The word apricot shares the same root as the word precocious – the fruit is so named because it ripens early, before plums, peaches and apples. In warmer climates than the UK, apricots can be ready to pick as early as May, but the British season begins now, and it’s set to be a bumper year, with a predicted harvest of 250 tonnes.
Although the fruit has only been grown commercially in this country since 2005 – mostly in Kent – yields are already six times what they were a decade ago. What are we going to do with all these extra apricots? Here are 17 delicious ideas to help you absorb your quota.

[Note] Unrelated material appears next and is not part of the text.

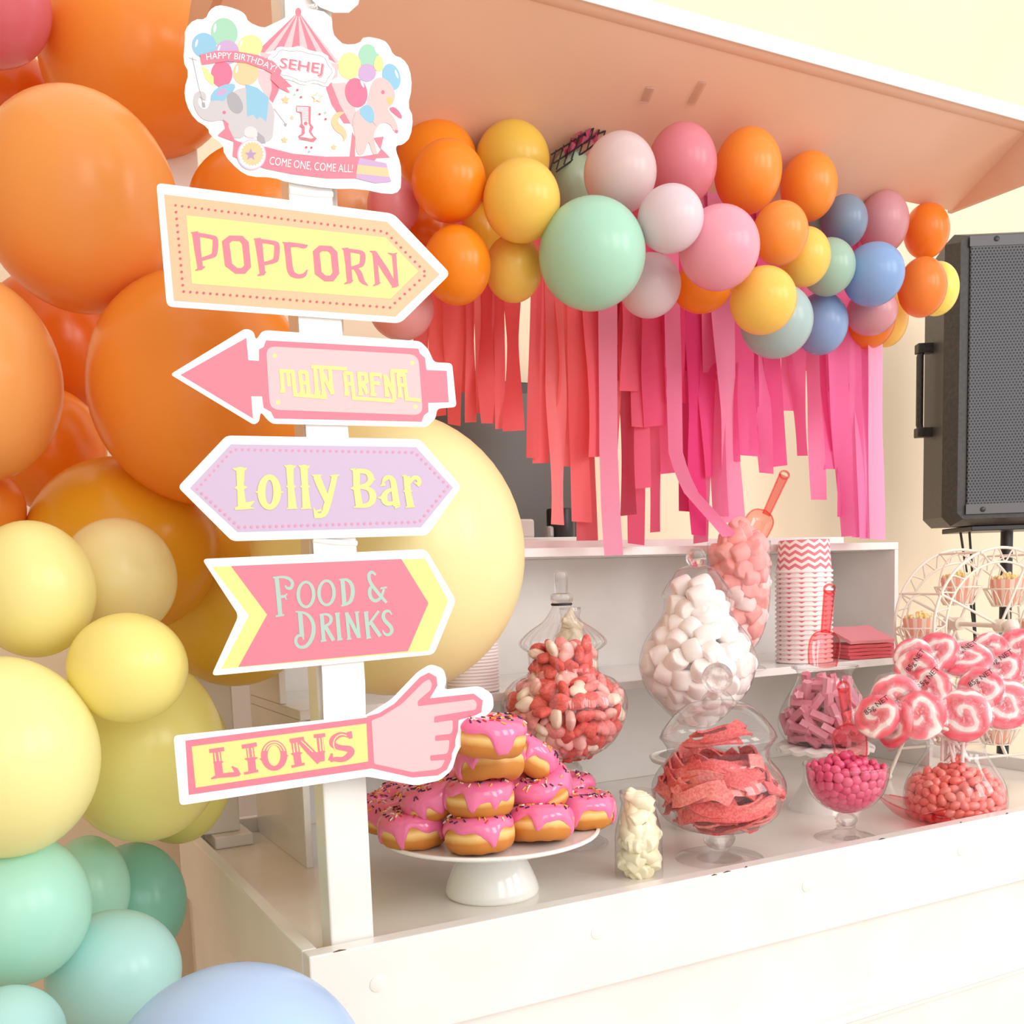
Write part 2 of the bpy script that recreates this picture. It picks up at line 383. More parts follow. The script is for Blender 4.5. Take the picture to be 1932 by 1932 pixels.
MB().plate([arc(438, 1514, 9, 12, n=24), arc(438, 1514, 7.2, 10, n=24)[::-1]], lambda x, y, k: onw(x, y, k), 1, None).build('ring_symbol', mat('notice_dark', (120, 40, 60), .5), nb, no_)

# loudspeaker on its stand
spY = 1.12; SA = radians(30)
E1, E2 = np.array([cos(SA), -sin(SA), 0]), np.array([sin(SA), cos(SA), 0])
fl0 = on(1787, 992, 1, spY); spx0, spz0 = float(fl0[0]), float(fl0[2]); spx1 = spx0+.60
def spt(px, dy):                              # along-face offset whose place shows at pixel column px, dy behind the front
    a, c = -1., 2.
    for _ in range(50):
        t = (a+c)/2
        if proj(fl0+E1*t+E2*dy)[0] < px: a = t
        else: c = t
    return t
def spz(t, dy, py): q = fl0+E1*t+E2*dy; return float(zat(q[0], q[1], py))
spz1 = spz(0, 0, 434); bk = spx0+spt(1741, .34)
SPK = add_noise(mat('speaker_black', (52, 47, 45), .45), 120, (46, 42, 40), (60, 55, 52), bump=.15)
spo = (spx0, spY, spz0)
sp = thing('loudspeaker', 'large black loudspeaker with a perforated grille mounted on a stand by the wall', 'speaker', spo); sp.rotation_euler = (0, 0, -SA)
ch = .05
mb = MB(); ring = lambda x0, x1, y, z0, z1, c: [(x0+c, y, z0), (x1-c, y, z0), (x1, y, z0+c), (x1, y, z1-c), (x1-c, y, z1), (x0+c, y, z1), (x0, y, z1-c), (x0, y, z0+c)]
R1 = ring(spx0+.03, spx1-.03, spY-.004, spz0+.02, spz1-.02, .02); R2 = ring(spx0, spx1, spY+.05, spz0, spz1, .03); R3 = ring(bk, spx1-(bk-spx0), spY+.34, spz0+.005, spz1-.01, .03)
mb.add(R1+R2+R3, [tuple(range(8))]+[(i, (i+1) % 8, 8+(i+1) % 8, 8+i) for i in range(8)]+[(8+i, 8+(i+1) % 8, 16+(i+1) % 8, 16+i) for i in range(8)]+[tuple(range(16, 24))[::-1]])
mb.build('cabinet', SPK, sp, spo, smooth=25)
gm = mat('speaker_grille', (64, 63, 65), .5); n, l, p_ = nodes(gm)
tc = n.new('ShaderNodeTexCoord'); sx = n.new('ShaderNodeSeparateXYZ'); l.new(tc.outputs['Object'], sx.inputs[0])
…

You could simply eat them, but apricots remain – whisper it – one of summer’s most persistently disappointing fruits. While a good one is undoubtedly great, not-so-good ones are common. They are often sold when underripe, and even the ripe ones can be a bit woolly.
But cooking can rescue even the most underwhelming apricot – a little applied heat works wonders. Apricots don’t generally need peeling; just halve them, stone them, sprinkle them with a bit of sugar and shove them under the grill. Yotam Ottolenghi puts them on his barbecue and serves them with a vanilla yoghurt cream and crushed ginger nut biscuits. Anna Jones adds cardamom to concoct a quick dessert designed for apricots “before or after their best”.
Nigel Slater sautés the fruit in honey and butter for his sticky apricot and ginger cake, or he bakes them – halved, cut side down – confined in a crumble pastry case.
For Slater’s tarte tatin, made with apricots instead of apples, they go in cut side down, with a whole almond placed in every hollow. Apricot upside down cake is a similar idea, but uses a sponge instead of pastry for the top – eventually bottom – layer.
Unfortunately, the British apricot season coincides with a period when it’s often too hot to even think about using the oven. Given the apricot’s need for a bit of cooking, this seems all but inescapable. Benjamina Ebuehi’s apricot limoncello mascarpone pudding, for example, requires you to make both meringues and a sponge, and to roast the apricots in a hot oven. Luckily, this can be done in advance, in the cool of the evening, before assembling the final product the next day.
Likewise, Tamal Ray’s apricot croquembouche lets you get the hard work out of the way the day before, and the simple apricot puree it calls for – with apricots, honey and sugar – will have other uses in the kitchen. Alternatively, a white chocolate and apricot cheesecake doesn’t involve too much heat – just a light grilling of the apricots before you arrange them on top.
If you can’t stand the heat of the kitchen, apricots can feature in summer salads. Generally speaking, apricot salads benefit from the addition of something salty and some kind of cheese. This, from the Australian website thedevilswearssalad.com, is a good example: the apricot, prosciutto and goat’s cheese salad is so simple.
Other delicious combinations include apricot, feta and tomato, or apricot, rocket and halloumi. Thomasina Miers’ Californian apricot salad includes burrata, kale, lettuce, tomatoes and pumpkin seeds. Slater’s contribution to the genre is a roast duck and apricot salad, using legs instead of breasts.
If you’re put off about the use of fruit in savoury meat dishes, apricots are a good way in, with a sweetness that is more subtle than some of the other options. Slater’s roast pork with apricots and aubergines is a case in point. We are, incidentally, only scratching the surface here when it comes to Slater’s store of apricot recipes. He’s got at least enough for a book.
Sometimes the only way to deal with an excess of soft fruit is to preserve them for later use. You can dry your own apricots in a dehydrator or a low oven. Personally I would never want to be known as the sort of person who dries his own apricots.
Preserves are perhaps a better use of your time and Claire Ptak has a recipe for a straightforward apricot compote. Apricot jam recipes often make use of the stone, or rather the kernel within it, for added flavour. There are concerns, however, about them containing a trace of a compound which the body converts into cyanide, so this recipe leaves them out.
Finally, cocktails. There aren’t that many apricot drinks that call for fresh fruit – most use apricot brandy – but here are two. The first is an apricot and honey bourbon sour, which uses a homemade apricot syrup, bourbon, bitters, lemon juice and mint. The second is an apricot bourbon fizz, using fresh muddled apricots and lime juice. Make yourself a pitcher of this, and put that dehydrator back in the shed.